We analyse the differences between the vocabulary and output of the BERT models on the full collection.
- Score: 3.928604516640069
- License: http://creativecommons.org/licenses/by/4.0/
- Abstract: The amount of archaeological literature is growing rapidly. Until recently,
these data were only accessible through metadata search. We implemented a text
retrieval engine for a large archaeological text collection ($\sim 658$ Million
words). In archaeological IR, domain-specific entities such as locations, time
periods, and artefacts, play a central role. This motivated the development of
a named entity recognition (NER) model to annotate the full collection with
archaeological named entities. In this paper, we present ArcheoBERTje, a BERT
model pre-trained on Dutch archaeological texts.
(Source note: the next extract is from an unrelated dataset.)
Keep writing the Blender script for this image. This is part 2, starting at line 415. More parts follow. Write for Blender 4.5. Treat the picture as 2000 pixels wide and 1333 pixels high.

We compare the model's quality
and output on a Named Entity Recognition task to a generic multilingual model
and a generic Dutch model. We also investigate ensemble methods for combining
multiple BERT models, and combining the best BERT model with a domain thesaurus
using Conditional Random Fields (CRF). We find that ArcheoBERTje outperforms
both the multilingual and Dutch model significantly with a smaller standard
deviation between runs, reaching an average F1 score of 0.735. The model also
outperforms ensemble methods combining the three models. Combining ArcheoBERTje
predictions and explicit domain knowledge from the thesaurus did not increase
the F1 score. We quantitatively and qualitatively analyse the differences
between the vocabulary and output of the BERT models on the full collection and
provide some valuable insights in the effect of fine-tuning for specific
domains. Our results indicate that for a highly specific text domain such as
archaeology, further pre-training on domain-specific data increases the model's
quality on NER by a much larger margin than shown for other domains in the
literature, and that domain-specific pre-training makes the addition of domain
knowledge from a thesaurus unnecessary.